The rate of inflation and interest rates are coming down. Hence, look
at stocks that can take advantage of these factors. For example, banking
sector stocks could witness a surge in the days ahead.
One should not trade or invest in the market by borrowing money.
Stocks with stiff valuations should be avoided. Stocks with high PE ratio should be avoided.
Allocate a small portion of your wealth to trading strategies. While one should invest money with a long-term horizon, a small portion of the money should be used to trade and get benefit from short-term fluctuations.
Market outlook till 2010
The equity market may be range bound at lower levels. However, the
markets will present a good opportunity to buy shares of companies based on a value proposition.
Prasanth Prabhakaran, Sr VP, Kotak Securities
Before investing, figure out your risk appetite, duration of investment and the objective of investment plan.
It is important to understand that there is no short cut to wealth creation. Adopt a long-term approach.
Learn to stay calm. Don't follow herd mentality and change your investment plans based on market conditions.
Look at investing. In most cases, equity markets bounce back well before the end of a recession. Provided you have a long-term focus, this may be the best time to start investing.
Finally, investment requires continuous monitoring and re-looking at one's portfolio and the same cannot be done unless one takes a keen interest in the science of investing. In case you do not have the enough time, approach a good portfolio manager/mutual fund and start an SIP plan. Avoid thematic funds. Go for large-cap diversified funds.
Market outlook till 2010
The markets will remain muted and stay in the 9,500-10,500 range till mid 2010, with several sharp movements based on specific events. Post-March-April 2010, the global turmoil would have cooled off and a solution to the crisis would have been unravelled. However, as I have mentioned earlier, equity markets will lead the bounceback well before the end of the recession. The next two years will be a waiting period where an investor will need lots of patience and liquidity to come out with reasonable returns.
T S Harihar, senior VP, ICICI Securities
Focus on dividend-yield stocks.

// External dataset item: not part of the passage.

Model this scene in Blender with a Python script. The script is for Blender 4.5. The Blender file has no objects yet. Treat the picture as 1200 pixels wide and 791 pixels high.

For example, Bongaigon Refineries and Chennai Petroleum have dividend yields of close to 13% while Wockhardt, HCL and Infosys have dividend yields close to 10%. These are tax-free returns, which makes them twice as attractive as any FD.
Take a hard look at your portfolio. Get rid of momentum stock, notwithstanding the loss. Most bounce-backs are led by frontline stocks. To the extent possible, let your portfolio be weighted in favour of frontline large-caps.
Understand the three dimensions of the market -- price, value and time. Today, prices of most stocks have corrected far in excess of the erosion in value. That makes them an attractive investment proposition. But remember bear markets never exhibit a V-shaped recovery. Your ability to hold on to stocks is very important at this moment.
There are no encores in the market. No two bull markets have ever been driven by the same set of stocks. In 1992 it was cement, in 2000 it was technology and in 2008, it was real estate. Watch out for the next stars. Take a look at the stocks in sectors like alternative energy, minerals, logistics, security systems and resources. And finally, keep in mind that whether it is a bull or bear market, your financial goals do not change. Equity is still likely to cause short-term pain and long-term gain.
Market outlook till 2010
Over the next two years, three factors will decide the direction of the markets: falling interest rates and inflation; institutional inflows and rupee-dollar parity; and structural changes. The markets in 2010 will depend a lot on the direction that Indian reforms takes.